Maximum Likelihood Supervised Classification of a subscene of the Elkton, Maryland, image shown previously.

Color key to the Maximum Likelihood Supervised Classification of a subscene of the Elkton, Maryland, Landsat image.

We overlaid this transparency onto a rescaled aerial photo until field patterns approximately matched. With the class identities in the photo as the standard, we arranged the number of pixels correctly assigned to each class and those misassigned to other classes in the confusion matrix used to produce the summary information shown in Table 13-2, listing errors of commission, omission, and overall accuracies. Errors of commission result when we incorrectly identify pixels associated with a class as other classes, or when we improperly separate a single class into two or more classes. Errors of omission occur whenever we simply don’t recognize pixels that we should have identified as belonging to a particular class.

Accuracy table of the Maximum Likelihood Supervised Classification of a subscene of the Elkton, Maryland, Landsat image.

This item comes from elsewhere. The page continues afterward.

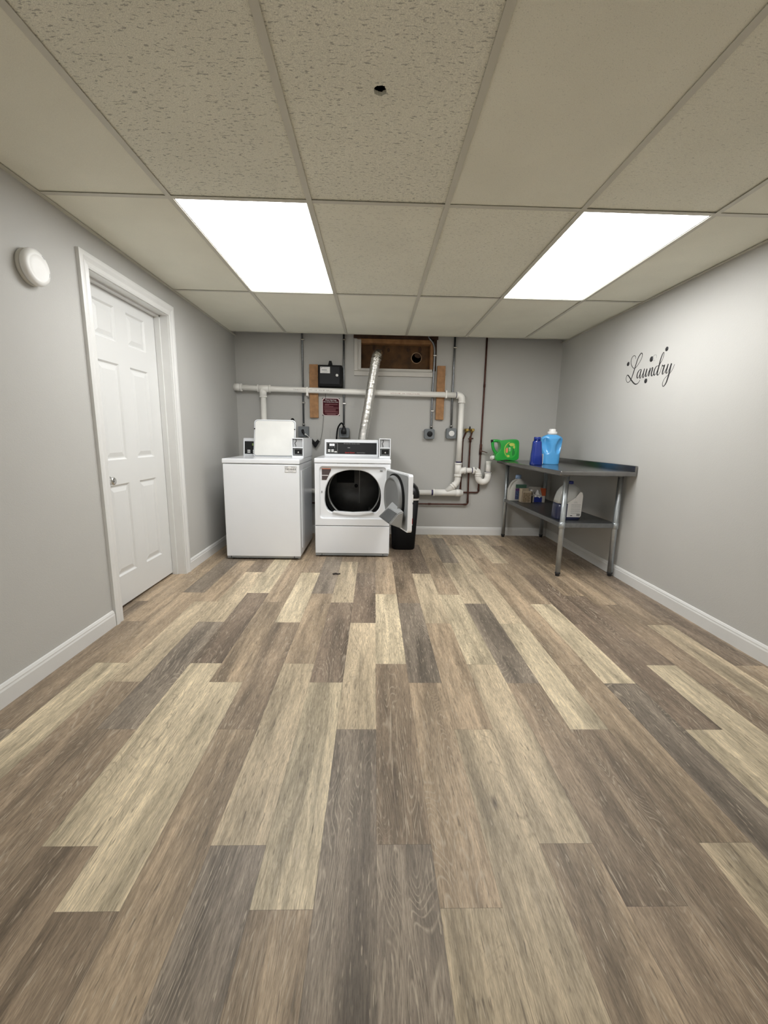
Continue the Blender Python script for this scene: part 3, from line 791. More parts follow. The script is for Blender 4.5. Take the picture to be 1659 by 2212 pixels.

13-7: Why are the mapping accuracies for individual classes lower than that of the overall classification? ANSWER

13-8: Discuss and explain what is meant by errors of commision and omission for corn. ANSWER

13-9: List at least five scene-dependent sources of error for the above case. ANSWER

Mapping accuracy for each class is the number of correctly identified pixels within the displayed area, divided by that number plus error pixels of commission and omission. To illustrate, in the table, of the 43 pixels classed as corn by photointerpretation and ground checks, we assigned 25 of these to corn in the Landsat classification, leaving 18/43 = 42% as the error of omission. Similarly, of the 43, we improperly identified 7 as other than corn, producing a commission error of 16%. After we determine these errors by reference to "ground truth", we can reduce them by selecting new training sites and reclassifying them, by renaming classes or creating new ones, by combining them, or by using different classifiers. With each set of changes, we iterate the classification procedure until we reach a final level of acceptable accuracy.